According to Mark Cher, a longtime member who compiled a short history of Etz Chaim, someone took out an ad in the local paper seeking other interested Jews. At first there were only a dozen or so families involved, and services took place in a garage. The religious school met in the waiting room of a local doctor.

“Nobody ever missed Friday night services because if you missed, you wouldn’t have a minyan,” LeVine said.

But she didn’t consider it a hardship.

“It was a wonderful feeling of community,” she said. “You came to services not only for the spiritual guidance but to see your neighbors, to find out how everybody was.”

Modern Etz Chaim leaders speak of how enthusiastic, egalitarian and haimish the Conservative shul continues to be. But in other ways, it’s hard to compare the current congregation to the one back then.

Today it is a center of Jewish life that boasts more than 500 families, and instead of meeting in a garage or local church, its three-building campus is large enough to host programs for preschoolers, adults and everyone in between. The Conejo Jewish Day School began renting space there this summer as well.

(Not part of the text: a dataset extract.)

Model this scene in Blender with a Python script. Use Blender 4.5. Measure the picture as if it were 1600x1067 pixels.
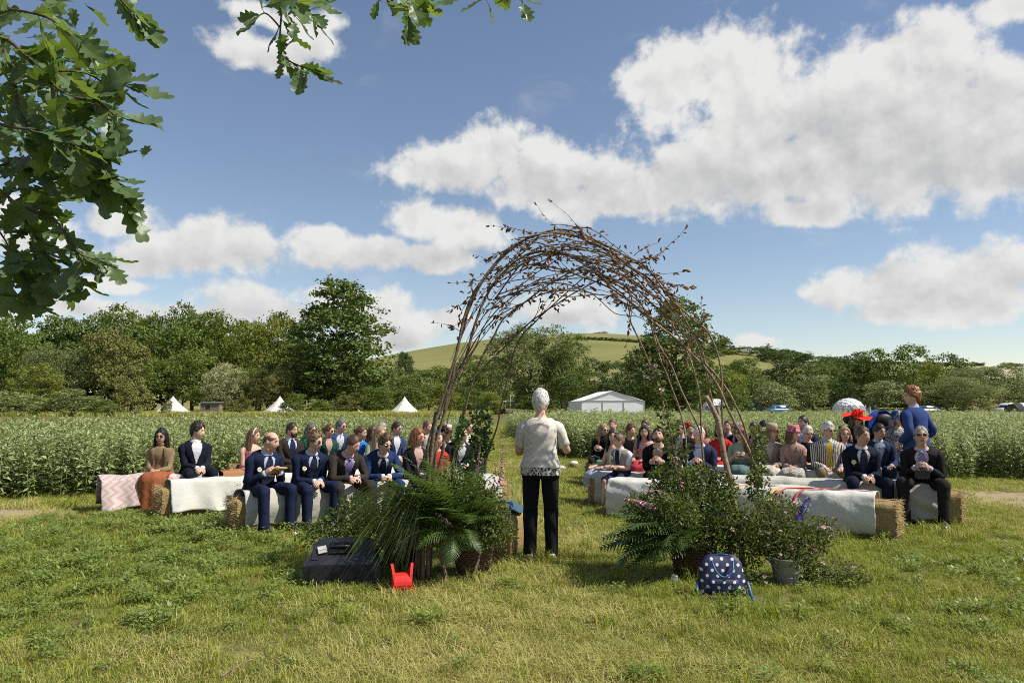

“It’s become a full-faceted temple where there’s something for everybody,” said Larry Slomowitz, vice president of buildings and grounds.

All of this takes money, and despite past financial challenges and the current economy, President Nanci Cooper said Etz Chaim is on firm financial footing. To make sure it stays that way, the congregation is creating a long-term endowment fund.

Of course, Rabbi Richard Spiegel knows there’s more to a successful congregation than just a beautiful campus and an expanded membership roster — although he’s proud of both. It needs to be engaging and vibrant, and his deepest hope as Etz Chaim turns 50 is that it stays that way.

“My prayer,” he said, “is that we as a temple can really do our part to reach out to our members and our community and provide them with the insight and wisdom of our Jewish heritage and Jewish tradition.”